Present each line of the entries below that holds the word "Write".
--- Start Supplied entries ---
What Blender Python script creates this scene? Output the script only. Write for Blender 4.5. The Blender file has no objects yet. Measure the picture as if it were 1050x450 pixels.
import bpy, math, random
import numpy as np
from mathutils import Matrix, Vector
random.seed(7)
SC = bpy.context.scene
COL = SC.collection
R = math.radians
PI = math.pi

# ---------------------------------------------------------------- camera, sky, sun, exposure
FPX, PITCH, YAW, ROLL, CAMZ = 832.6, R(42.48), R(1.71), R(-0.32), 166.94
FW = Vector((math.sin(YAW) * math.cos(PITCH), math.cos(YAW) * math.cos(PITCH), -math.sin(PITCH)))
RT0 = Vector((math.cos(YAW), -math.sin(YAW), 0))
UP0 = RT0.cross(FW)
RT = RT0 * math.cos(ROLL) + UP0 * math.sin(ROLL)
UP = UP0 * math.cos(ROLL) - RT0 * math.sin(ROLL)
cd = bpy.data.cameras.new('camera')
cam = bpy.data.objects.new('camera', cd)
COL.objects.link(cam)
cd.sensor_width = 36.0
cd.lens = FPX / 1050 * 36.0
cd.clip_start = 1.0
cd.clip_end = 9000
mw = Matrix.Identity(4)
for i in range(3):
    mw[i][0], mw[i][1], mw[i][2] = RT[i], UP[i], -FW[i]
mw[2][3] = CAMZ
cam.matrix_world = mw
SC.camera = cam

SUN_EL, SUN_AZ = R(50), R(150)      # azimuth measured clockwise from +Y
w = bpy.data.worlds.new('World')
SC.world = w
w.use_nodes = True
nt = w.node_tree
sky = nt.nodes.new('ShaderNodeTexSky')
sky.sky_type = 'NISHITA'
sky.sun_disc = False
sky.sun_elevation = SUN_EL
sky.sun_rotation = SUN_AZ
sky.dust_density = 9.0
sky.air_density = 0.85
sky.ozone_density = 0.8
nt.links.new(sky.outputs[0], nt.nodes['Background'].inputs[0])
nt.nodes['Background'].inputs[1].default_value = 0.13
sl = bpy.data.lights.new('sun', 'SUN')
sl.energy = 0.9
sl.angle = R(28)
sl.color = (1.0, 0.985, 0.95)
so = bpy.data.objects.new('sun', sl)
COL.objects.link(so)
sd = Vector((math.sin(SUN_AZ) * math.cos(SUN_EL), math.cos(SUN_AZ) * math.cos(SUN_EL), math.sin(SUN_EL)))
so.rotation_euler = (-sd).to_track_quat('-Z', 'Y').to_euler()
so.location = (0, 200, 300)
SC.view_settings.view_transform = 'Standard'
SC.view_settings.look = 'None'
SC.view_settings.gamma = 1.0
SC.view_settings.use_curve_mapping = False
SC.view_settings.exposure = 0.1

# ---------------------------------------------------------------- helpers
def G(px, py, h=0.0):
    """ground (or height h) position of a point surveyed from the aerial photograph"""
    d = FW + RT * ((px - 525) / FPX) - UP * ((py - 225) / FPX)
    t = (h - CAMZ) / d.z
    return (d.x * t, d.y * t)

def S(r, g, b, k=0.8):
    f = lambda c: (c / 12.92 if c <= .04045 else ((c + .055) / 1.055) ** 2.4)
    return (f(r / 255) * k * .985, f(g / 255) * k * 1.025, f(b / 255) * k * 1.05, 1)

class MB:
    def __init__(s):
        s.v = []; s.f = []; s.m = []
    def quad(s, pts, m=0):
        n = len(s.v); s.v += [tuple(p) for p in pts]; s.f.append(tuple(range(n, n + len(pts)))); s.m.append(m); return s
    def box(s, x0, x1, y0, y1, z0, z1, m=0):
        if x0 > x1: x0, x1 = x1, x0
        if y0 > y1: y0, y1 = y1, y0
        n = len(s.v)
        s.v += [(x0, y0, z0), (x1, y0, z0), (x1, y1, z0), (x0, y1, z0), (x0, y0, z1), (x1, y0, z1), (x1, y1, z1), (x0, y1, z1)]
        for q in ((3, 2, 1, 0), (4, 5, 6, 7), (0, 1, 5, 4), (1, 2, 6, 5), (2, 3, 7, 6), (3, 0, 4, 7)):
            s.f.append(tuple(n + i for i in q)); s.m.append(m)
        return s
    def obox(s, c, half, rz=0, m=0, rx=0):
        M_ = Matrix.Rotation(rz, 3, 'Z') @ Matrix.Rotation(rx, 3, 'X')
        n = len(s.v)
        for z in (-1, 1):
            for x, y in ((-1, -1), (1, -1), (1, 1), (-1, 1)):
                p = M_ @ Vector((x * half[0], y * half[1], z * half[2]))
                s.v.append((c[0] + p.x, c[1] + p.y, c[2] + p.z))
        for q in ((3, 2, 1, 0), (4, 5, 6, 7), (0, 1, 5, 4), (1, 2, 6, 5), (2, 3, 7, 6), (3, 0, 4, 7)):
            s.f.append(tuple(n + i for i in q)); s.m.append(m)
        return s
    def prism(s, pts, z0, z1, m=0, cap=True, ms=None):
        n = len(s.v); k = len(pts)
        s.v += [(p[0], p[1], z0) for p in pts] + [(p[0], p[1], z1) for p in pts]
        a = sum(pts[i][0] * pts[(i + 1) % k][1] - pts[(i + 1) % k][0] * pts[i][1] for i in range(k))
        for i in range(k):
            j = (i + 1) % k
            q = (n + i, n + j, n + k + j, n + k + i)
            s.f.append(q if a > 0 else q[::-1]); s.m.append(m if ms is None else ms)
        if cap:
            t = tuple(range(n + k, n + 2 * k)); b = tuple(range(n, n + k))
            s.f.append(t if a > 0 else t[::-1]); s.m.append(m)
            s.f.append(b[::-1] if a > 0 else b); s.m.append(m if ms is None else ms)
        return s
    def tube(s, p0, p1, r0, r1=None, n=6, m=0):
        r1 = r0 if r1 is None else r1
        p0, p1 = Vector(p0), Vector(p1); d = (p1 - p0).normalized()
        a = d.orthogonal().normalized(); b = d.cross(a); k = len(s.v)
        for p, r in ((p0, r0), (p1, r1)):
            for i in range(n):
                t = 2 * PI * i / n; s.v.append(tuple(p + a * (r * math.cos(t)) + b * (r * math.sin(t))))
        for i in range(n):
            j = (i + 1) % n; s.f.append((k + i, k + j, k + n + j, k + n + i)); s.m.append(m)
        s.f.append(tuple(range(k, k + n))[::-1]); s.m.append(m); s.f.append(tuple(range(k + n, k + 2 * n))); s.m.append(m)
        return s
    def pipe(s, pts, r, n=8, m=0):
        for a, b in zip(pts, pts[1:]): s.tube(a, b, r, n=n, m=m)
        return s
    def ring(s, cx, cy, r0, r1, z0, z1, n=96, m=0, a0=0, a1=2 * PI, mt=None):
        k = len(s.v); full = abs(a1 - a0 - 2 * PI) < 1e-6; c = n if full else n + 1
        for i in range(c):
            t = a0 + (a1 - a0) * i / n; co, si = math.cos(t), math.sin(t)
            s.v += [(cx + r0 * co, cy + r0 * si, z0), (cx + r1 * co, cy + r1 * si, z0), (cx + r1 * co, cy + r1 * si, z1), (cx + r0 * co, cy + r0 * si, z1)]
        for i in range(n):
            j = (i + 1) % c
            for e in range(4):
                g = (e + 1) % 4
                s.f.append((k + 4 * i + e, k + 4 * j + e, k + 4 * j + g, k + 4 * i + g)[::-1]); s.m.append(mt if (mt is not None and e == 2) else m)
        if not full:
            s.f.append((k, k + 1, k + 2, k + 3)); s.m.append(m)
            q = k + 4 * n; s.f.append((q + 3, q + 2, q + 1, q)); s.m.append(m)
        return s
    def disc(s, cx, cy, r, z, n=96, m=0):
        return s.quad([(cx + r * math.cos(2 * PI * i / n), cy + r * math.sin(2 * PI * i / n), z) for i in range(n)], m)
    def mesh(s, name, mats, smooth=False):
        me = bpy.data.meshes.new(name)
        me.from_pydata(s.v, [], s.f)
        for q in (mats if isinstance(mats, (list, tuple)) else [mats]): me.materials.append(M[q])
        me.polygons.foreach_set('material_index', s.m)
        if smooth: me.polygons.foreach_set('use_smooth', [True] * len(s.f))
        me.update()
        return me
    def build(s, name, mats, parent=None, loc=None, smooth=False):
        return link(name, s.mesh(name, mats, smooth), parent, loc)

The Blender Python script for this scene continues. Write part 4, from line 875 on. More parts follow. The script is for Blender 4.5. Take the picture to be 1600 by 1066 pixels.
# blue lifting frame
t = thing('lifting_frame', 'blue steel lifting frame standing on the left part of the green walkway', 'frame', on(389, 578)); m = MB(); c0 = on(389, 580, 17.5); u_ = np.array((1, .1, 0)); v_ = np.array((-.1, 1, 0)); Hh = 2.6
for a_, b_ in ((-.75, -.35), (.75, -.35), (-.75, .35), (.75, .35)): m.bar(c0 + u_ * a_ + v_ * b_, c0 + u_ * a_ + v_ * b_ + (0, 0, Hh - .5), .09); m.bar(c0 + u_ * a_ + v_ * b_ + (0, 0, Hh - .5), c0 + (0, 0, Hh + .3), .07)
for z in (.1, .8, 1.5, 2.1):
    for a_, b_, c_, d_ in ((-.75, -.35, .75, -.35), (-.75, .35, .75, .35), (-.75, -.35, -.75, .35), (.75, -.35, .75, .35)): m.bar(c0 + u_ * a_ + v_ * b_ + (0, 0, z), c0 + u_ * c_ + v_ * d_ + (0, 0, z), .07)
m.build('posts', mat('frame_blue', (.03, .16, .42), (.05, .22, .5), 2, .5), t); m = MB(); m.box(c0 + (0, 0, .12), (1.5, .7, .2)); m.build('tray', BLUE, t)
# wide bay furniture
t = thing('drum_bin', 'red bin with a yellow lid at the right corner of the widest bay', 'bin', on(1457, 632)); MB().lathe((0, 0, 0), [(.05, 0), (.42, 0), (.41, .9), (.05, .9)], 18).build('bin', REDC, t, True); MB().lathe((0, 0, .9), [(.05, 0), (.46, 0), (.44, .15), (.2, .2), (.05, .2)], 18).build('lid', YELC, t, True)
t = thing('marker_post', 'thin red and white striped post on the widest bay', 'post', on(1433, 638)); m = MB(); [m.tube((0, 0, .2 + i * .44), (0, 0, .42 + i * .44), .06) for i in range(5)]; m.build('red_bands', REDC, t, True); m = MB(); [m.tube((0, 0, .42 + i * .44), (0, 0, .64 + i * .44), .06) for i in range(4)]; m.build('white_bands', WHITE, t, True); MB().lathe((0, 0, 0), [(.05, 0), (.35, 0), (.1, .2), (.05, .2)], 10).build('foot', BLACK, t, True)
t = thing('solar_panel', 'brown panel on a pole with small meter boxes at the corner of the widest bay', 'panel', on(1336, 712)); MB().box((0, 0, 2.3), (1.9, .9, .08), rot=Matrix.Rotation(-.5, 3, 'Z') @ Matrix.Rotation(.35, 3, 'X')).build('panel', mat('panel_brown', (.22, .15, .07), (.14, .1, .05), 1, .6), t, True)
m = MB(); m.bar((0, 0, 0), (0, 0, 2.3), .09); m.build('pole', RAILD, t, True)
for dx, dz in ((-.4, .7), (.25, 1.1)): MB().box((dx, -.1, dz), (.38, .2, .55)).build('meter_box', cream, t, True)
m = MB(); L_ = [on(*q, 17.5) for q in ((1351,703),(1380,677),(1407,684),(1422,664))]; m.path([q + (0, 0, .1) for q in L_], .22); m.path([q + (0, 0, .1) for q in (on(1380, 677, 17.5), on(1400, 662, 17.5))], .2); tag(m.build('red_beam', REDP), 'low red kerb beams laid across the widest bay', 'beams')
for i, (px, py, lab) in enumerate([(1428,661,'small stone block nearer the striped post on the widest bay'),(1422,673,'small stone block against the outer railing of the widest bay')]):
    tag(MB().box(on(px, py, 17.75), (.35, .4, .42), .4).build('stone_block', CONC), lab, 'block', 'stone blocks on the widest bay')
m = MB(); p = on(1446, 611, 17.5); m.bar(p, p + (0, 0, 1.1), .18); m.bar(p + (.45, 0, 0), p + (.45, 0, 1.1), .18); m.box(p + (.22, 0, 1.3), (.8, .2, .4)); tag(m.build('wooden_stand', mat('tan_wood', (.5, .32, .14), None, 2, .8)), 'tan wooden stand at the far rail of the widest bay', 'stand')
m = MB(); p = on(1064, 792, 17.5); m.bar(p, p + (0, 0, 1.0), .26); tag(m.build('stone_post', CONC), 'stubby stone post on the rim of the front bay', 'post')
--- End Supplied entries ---
§ **Task answer**
What Blender Python script creates this scene? Output the script only. Write for Blender 4.5. The Blender file has no objects yet. Measure the picture as if it were 1050x450 pixels.
The Blender Python script for this scene continues. Write part 4, from line 875 on. More parts follow. The script is for Blender 4.5. Take the picture to be 1600 by 1066 pixels.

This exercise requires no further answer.